Au cœur des débats aussi, la présence massive de grandes fortunes dans les médias. Une présence qui ne dérangeait pas avant que l’un d’eux s’avère plus à droite en la personne de Vincent Bolloré. Le patron de RSF, membre du comité de pilotage ne cache par exemple pas son hostilité à l’égard du milliardaire breton.
Objectif, préserver l’entre-soi actuel
Les noms de Lagardère, Arnault, Saadé, Dassault, Drahi, Křetínský et Niel devraient aussi être envisagés… Mais pour quoi faire ? La presse écrite, radio et télé sont des secteurs coûteux qui survivent souvent des largesses de mécènes ; à part nationaliser l’information, ce qui ne serait pas un gage de pluralité de l’information, peu de solutions semblent s’offrir à ces états généraux.
Le président du directoire du groupe Le Monde a lui plaidé sur France Info : « Si le gouvernement pouvait pousser une proposition de loi qui obligerait les actionnaires à demander l’avis des rédactions avant de nommer un directeur de la rédaction, je pense que ce serait une avancée notable ». On relèvera ici la méconnaissance crasse du fonctionnement des institutions de ce personnage qui ne sait visiblement pas que le gouvernement est à l’origine de « projet de loi » et les parlementaires de « proposition de loi ». Clin d’œil non fin à l’affaire Geoffroy Lejeune au JDD, il s’agit là de préserver un certain entre-soi dans des rédactions qui demeurent souvent ancrées à gauche et au centre gauche et attachées au monde clos libéral libertaire.

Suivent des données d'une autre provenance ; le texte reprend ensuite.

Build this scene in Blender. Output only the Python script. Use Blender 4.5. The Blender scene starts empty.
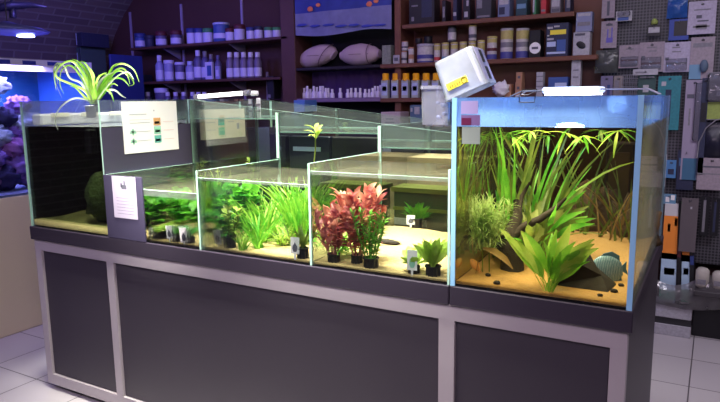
import bpy, math, random
from mathutils import Vector, Matrix, noise
S = bpy.context.scene
COL = S.collection
PI = math.pi

# ------------------------------------------------------------------ camera
H0 = 0.8606                      # top of the stand; the tanks stand on it
FOC = 623.06                     # focal length in pixels of a 720 px wide frame
CAM = Vector((0.169, -1.8307, 0.5936 + H0))
yaw, pitch, roll = .5192, .159, -.0133
_f = Vector((-math.sin(yaw)*math.cos(pitch), math.cos(yaw)*math.cos(pitch), -math.sin(pitch)))
_r = Vector((math.cos(yaw), math.sin(yaw), 0)); _u = _r.cross(_f)
R_ = math.cos(roll)*_r + math.sin(roll)*_u
U_ = -math.sin(roll)*_r + math.cos(roll)*_u
cam = bpy.data.objects.new('camera', bpy.data.cameras.new('camera')); COL.objects.link(cam)
cam.data.sensor_width = 36; cam.data.lens = FOC/720*36; cam.data.clip_start = .05
cam.matrix_world = Matrix(((R_.x, U_.x, -_f.x, CAM.x), (R_.y, U_.y, -_f.y, CAM.y), (R_.z, U_.z, -_f.z, CAM.z), (0, 0, 0, 1)))
S.camera = cam

def W(px, py, X=None, Y=None, Z=None):
    """world point seen at a pixel of the photograph, on the plane X=, Y= or Z="""
    d = _f + R_*((px-360)/FOC) - U_*((py-201)/FOC)
    i, t = (0, X) if X is not None else (1, Y) if Y is not None else (2, Z)
    return CAM + d*((t-CAM[i])/d[i])

# ------------------------------------------------------------------ view, world, lights
S.view_settings.view_transform = 'Standard'; S.view_settings.look = 'None'
S.view_settings.gamma = 1; S.view_settings.exposure = 0.0
S.view_settings.use_curve_mapping = False
S.cycles.max_bounces = 10; S.cycles.transparent_max_bounces = 48
S.cycles.diffuse_bounces = 4; S.cycles.glossy_bounces = 4; S.cycles.transmission_bounces = 4
S.cycles.caustics_reflective = False; S.cycles.caustics_refractive = False
S.cycles.use_denoising = True; S.cycles.sample_clamp_indirect = 4
w = bpy.data.worlds.new('world'); S.world = w; w.use_nodes = True
w.node_tree.nodes['Background'].inputs[0].default_value = (.42, .36, .62, 1)
w.node_tree.nodes['Background'].inputs[1].default_value = .16

def area(name, loc, tgt, sx, sy, power, color, spread=180):
    l = bpy.data.lights.new(name, 'AREA'); l.shape = 'RECTANGLE'; l.size = sx; l.size_y = sy
    l.energy = power; l.color = color; l.spread = math.radians(spread)
    o = bpy.data.objects.new(name, l); COL.objects.link(o); o.location = loc
    o.rotation_euler = (Vector(tgt)-Vector(loc)).to_track_quat('-Z', 'Y').to_euler()
    return o
WARM = (1, .97, .86); COOL = (.55, .68, 1); BLUE = (.16, .14, 1); VIO = (.45, .25, 1)
area('plant_light_front', (-1.50, -.12, 2.4), (-1.50, .22, .95), 1.9, .3, 46, WARM, 58)
area('plant_light_rear', (-1.45, .85, 2.5), (-1.45, .85, 1), 1.5, .3, 17, WARM, 62)
area('corner_tank_light', (-.29, .22, H0+.59), (-.29, .26, .8), .40, .36, 6.5, (1, .95, .78), 165)
gl_ = bpy.data.lights.new('lamp_side_glow', 'POINT'); gl_.energy = 8; gl_.specular_factor = 0; gl_.color = (.26, .46, 1); gl_.shadow_soft_size = .05
glo = bpy.data.objects.new('lamp_side_glow', gl_); COL.objects.link(glo); glo.location = (-.29, .50, H0+.565)
area('front_fill_left', (-1.80, -.9, 2.1), (-1.88, .22, .97), .4, .2, 3.2, WARM, 24)  # added fill from the viewer's side, brightens the plants of the first tank
area('front_fill_right', (-.9, -.9, 2.1), (-.95, .15, .98), .9, .3, 2.6, WARM, 26)  # second added fill, lifts the red plants from the front
area('left_tank_light', (-2.52, .75, 2.5), (-2.50, .68, 1.), .3, .4, 20, (.95, .95, .9), 34)
area('marine_light', (-3.95, .6, 1.685), (-3.9, .6, 1), .3, .9, 24, (.46, .40, 1))
area('pendant_glow', (-3.9, .72, 1.9), (-4.6, 1.6, 1.4), .15, .1, 5, BLUE)
area('blue_room_light', (-3.6, .9, 2.3), (-4.4, 2.4, 1.7), .5, .3, 15, (.20, .15, 1))
area('violet_room_light', (-1.9, 1.0, 2.75), (-2.4, 2.6, 1.4), 1.2, .3, 7, (.60, .38, 1))
area('shop_light', (-.2, .9, 2.75), (-.5, 2.5, 1.2), 1.2, .4, 8.8, (.88, .80, 1))
area('floor_light', (.9, .9, 2.75), (.4, 1.6, 0), .6, .6, 13, (.95, .88, 1), 110)
area('aisle_light', (.2, -2.2, 2.7), (-1.2, 0, .5), 1.6, .8, 30, (.95, .76, .96), 130)
area('left_aisle_light', (-3.0, -1.8, 2.6), (-3.1, 0, 0), .8, .8, 9, (.72, .60, 1), 120)

# ------------------------------------------------------------------ materials
MATS = {}
def nt(m): m.use_nodes = True; return m.node_tree
def mat(name, col, rough=.55, metal=0, bump=0, scale=30, var=0, emis=None, estr=0, spec=.4, coat=0, sheen=0, trans=0):
    if name in MATS: return MATS[name]
    m = bpy.data.materials.new(name); t = nt(m); b = t.nodes['Principled BSDF']
    b.inputs['Base Color'].default_value = (*col, 1); b.inputs['Roughness'].default_value = rough
    b.inputs['Metallic'].default_value = metal; b.inputs['Specular IOR Level'].default_value = spec
    if coat: b.inputs['Coat Weight'].default_value = coat
    if emis: b.inputs['Emission Color'].default_value = (*emis, 1); b.inputs['Emission Strength'].default_value = estr
    n = t.nodes.new('ShaderNodeTexNoise'); n.inputs['Scale'].default_value = scale; n.inputs['Detail'].default_value = 4
    tc = t.nodes.new('ShaderNodeTexCoord'); t.links.new(tc.outputs['Object'], n.inputs['Vector'])
    if var:
        mx = t.nodes.new('ShaderNodeMix'); mx.data_type = 'RGBA'
        mx.inputs['A'].default_value = (*[c*(1-var) for c in col], 1)
        mx.inputs['B'].default_value = (*[min(1, c*(1+var)) for c in col], 1)
        t.links.new(n.outputs['Fac'], mx.inputs['Factor']); t.links.new(mx.outputs['Result'], b.inputs['Base Color'])
    if bump:
        bp = t.nodes.new('ShaderNodeBump'); bp.inputs['Strength'].default_value = bump; bp.inputs['Distance'].default_value = .01
        t.links.new(n.outputs['Fac'], bp.inputs['Height']); t.links.new(bp.outputs['Normal'], b.inputs['Normal'])
    MATS[name] = m; return m

def leafmat(name, c1, c2, scale=14, tr=.5):
    if name in MATS: return MATS[name]
    m = bpy.data.materials.new(name); t = nt(m); t.nodes.clear()
    out = t.nodes.new('ShaderNodeOutputMaterial'); b = t.nodes.new('ShaderNodeBsdfPrincipled')
    tl = t.nodes.new('ShaderNodeBsdfTranslucent'); mix = t.nodes.new('ShaderNodeMixShader'); mix.inputs[0].default_value = tr
    n = t.nodes.new('ShaderNodeTexNoise'); n.inputs['Scale'].default_value = scale; n.inputs['Detail'].default_value = 3
    tc = t.nodes.new('ShaderNodeTexCoord'); t.links.new(tc.outputs['Object'], n.inputs['Vector'])
    cr = t.nodes.new('ShaderNodeValToRGB'); cr.color_ramp.elements[0].position = .35; cr.color_ramp.elements[1].position = .65
    cr.color_ramp.elements[0].color = (*c1, 1); cr.color_ramp.elements[1].color = (*c2, 1)
    t.links.new(n.outputs['Fac'], cr.inputs[0]); t.links.new(cr.outputs[0], b.inputs['Base Color']); t.links.new(cr.outputs[0], tl.inputs[0])
    b.inputs['Roughness'].default_value = .45
    t.links.new(b.outputs[0], mix.inputs[1]); t.links.new(tl.outputs[0], mix.inputs[2]); t.links.new(mix.outputs[0], out.inputs[0])
    MATS[name] = m; return m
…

Quand les médias échappent au monopole
La mission de ces états généraux doit déboucher sur « des propositions concrètes » pour « garantir le droit à l’information à l’heure numérique » selon les mots de Christophe Deloire à l’occasion de la conférence de presse de lancement à Paris. Ces propositions pourront ensuite être suivies de mesures législatives, fiscales et budgétaires à l’initiative des pouvoirs politiques…
Derrière ce verbiage très convenu se trouve une inquiétude née de nombreux facteurs : développement des réseaux sociaux, émergence du phénomène des « lanceurs d’alerte », érection de la notion de « fake news » en bouc-émissaire de l’information, l’arrivée de médias alternatifs en ligne (TV Libertés à droite, Le Média à gauche) ou encore la prise en main de quelques télévisions et radios par Vincent Bolloré.

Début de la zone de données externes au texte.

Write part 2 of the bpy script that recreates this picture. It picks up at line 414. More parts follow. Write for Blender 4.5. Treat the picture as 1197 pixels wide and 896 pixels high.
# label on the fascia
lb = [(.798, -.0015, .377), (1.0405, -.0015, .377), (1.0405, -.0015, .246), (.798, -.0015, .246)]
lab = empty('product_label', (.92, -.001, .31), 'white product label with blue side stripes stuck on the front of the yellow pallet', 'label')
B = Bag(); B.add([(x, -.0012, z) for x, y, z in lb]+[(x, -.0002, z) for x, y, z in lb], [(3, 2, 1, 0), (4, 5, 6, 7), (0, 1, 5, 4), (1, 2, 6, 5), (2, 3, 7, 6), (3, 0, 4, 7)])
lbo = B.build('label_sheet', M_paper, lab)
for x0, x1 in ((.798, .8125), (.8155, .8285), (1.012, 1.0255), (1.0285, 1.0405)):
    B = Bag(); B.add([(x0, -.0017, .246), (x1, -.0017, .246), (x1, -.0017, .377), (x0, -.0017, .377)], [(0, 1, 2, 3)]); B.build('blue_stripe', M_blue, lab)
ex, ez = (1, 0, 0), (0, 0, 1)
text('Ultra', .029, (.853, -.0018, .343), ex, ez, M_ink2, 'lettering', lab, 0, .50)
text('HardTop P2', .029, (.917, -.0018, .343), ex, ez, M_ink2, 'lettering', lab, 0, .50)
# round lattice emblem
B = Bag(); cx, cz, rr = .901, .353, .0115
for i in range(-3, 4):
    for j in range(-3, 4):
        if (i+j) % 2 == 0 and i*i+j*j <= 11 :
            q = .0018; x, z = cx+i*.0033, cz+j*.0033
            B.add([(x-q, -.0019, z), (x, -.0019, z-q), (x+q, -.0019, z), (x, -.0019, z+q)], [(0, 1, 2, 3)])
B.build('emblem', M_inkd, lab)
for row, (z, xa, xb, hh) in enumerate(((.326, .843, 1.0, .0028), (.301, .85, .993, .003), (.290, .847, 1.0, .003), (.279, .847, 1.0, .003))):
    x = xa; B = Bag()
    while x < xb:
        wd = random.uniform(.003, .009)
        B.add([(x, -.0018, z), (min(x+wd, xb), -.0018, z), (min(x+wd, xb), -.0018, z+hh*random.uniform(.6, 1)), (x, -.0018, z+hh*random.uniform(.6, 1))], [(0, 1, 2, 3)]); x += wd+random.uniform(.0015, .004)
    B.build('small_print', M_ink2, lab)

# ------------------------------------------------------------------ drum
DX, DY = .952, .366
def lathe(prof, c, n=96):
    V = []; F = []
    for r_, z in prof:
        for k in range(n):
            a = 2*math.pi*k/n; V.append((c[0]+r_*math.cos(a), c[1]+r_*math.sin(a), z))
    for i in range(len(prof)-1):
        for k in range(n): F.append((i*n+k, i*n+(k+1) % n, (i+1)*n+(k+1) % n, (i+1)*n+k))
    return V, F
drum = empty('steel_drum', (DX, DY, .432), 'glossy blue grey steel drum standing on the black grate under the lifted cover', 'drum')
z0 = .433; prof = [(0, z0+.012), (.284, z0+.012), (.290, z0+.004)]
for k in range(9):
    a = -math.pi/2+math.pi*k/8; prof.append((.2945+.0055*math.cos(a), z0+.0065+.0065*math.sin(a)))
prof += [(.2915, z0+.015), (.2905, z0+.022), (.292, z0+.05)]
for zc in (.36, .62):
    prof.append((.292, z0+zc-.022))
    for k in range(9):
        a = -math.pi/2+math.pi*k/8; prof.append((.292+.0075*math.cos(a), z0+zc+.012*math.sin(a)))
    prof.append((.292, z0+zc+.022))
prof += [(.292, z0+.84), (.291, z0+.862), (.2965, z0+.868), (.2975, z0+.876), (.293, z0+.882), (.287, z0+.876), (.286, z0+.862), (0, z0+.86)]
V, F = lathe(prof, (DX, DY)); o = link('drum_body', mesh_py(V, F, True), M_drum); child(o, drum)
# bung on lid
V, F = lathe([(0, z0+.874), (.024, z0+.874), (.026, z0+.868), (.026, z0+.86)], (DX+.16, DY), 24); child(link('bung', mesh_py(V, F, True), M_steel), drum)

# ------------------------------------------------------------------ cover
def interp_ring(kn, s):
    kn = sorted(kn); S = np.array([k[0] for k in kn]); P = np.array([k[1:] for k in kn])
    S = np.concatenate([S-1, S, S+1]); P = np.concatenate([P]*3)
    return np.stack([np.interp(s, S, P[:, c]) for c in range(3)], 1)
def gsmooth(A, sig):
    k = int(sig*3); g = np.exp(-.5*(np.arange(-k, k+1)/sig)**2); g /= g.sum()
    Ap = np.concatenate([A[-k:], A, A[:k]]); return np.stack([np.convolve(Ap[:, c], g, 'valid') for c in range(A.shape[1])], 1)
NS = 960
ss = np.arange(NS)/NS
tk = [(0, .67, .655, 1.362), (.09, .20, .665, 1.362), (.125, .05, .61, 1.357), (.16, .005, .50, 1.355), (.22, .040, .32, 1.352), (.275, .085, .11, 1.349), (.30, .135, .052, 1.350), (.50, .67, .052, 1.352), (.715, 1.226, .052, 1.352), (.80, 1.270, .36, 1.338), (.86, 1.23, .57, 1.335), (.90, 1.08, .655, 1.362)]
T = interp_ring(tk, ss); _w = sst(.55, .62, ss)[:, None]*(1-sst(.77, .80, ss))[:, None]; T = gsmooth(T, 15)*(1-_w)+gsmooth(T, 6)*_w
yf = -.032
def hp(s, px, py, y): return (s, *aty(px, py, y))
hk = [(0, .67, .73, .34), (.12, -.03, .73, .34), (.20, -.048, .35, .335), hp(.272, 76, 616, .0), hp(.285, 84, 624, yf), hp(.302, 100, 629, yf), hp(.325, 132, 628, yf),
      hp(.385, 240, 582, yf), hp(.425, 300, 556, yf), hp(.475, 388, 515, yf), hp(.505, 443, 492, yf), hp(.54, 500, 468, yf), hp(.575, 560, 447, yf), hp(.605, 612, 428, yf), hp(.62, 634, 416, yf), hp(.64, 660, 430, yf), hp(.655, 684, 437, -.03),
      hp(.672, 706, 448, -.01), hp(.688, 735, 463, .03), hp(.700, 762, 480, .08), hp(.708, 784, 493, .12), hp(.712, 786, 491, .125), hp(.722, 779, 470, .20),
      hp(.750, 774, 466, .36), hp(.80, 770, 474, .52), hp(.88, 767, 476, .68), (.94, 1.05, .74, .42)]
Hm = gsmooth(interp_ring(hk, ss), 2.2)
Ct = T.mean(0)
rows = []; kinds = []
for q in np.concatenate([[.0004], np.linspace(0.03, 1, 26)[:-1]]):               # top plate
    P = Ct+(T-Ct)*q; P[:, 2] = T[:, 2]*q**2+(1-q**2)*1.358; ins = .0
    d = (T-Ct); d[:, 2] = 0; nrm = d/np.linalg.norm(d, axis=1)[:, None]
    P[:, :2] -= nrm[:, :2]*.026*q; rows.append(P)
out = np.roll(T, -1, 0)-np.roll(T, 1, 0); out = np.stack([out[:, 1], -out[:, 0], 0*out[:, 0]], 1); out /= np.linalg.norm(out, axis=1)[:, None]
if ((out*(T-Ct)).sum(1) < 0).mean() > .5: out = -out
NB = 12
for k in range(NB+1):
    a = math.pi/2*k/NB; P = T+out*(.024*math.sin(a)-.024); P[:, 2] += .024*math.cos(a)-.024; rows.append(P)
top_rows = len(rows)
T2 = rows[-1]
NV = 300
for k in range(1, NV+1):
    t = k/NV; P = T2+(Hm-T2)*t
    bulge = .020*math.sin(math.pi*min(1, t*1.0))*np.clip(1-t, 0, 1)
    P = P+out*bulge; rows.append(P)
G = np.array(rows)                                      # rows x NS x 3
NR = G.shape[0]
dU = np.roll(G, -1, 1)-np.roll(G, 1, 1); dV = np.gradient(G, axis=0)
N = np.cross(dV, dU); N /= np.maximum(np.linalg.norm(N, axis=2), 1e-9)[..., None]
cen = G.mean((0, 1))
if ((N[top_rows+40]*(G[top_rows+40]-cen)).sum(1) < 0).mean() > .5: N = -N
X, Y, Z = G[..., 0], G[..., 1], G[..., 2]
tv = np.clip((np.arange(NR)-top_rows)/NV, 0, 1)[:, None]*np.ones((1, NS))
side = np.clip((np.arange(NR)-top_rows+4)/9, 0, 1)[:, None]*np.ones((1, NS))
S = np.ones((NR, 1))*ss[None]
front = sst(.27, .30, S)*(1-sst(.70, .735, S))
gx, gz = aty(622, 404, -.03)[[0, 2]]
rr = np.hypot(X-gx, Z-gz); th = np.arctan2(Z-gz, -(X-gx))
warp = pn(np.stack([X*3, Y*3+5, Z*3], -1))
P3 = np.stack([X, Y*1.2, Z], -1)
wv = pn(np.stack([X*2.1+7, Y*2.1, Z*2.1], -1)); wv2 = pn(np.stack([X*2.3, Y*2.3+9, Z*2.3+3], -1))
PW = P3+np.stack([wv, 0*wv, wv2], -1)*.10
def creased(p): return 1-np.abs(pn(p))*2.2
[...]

La multiplication des scandales d’État amplifiée par le développement d’internet au cours de la décennie passée pourrait aussi avoir inquiété un appareil étatique et des « élites » qui ont pu en faire les frais. De l’affaire Cahuzac à l’affaire Alexis Kholer en passant par les procès Sarkozy et Benalla, la puissance des médias a été décuplée par le développement des nouveaux canaux d’information.
Un coup de com’ ou un coup de pression ?
Comme tous les comités Théodule du président Macron, cette opération « états généraux de l’information » pourrait bien n’aboutir à aucun résultat. Quatre syndicats de journalisme (SNJ, SNJ-CGT, CFDT et FO) ont ainsi exprimé leurs inquiétudes dans un communiqué commun exprimant leur crainte « que ces États généraux ne se résument qu’à une nouvelle opération de communication » et exigeant d’y être associés. La participation active du CESE (Conseil Économique, Social et Environnemental) semble indiquer le caractère inutile de l’opération. Elle permettra néanmoins pour le président Macron de tenir, à moindre frais, une promesse de campagne de 2022.
Si d’aventure vous êtes tenté par l’exercice, une consultation en ligne est ouverte jusqu’au 12 novembre, accessible via le site états-generaux-information.fr. Si vous comptez parmi les heureux tirés au sort vous pourrez même participer aux journées délibératives.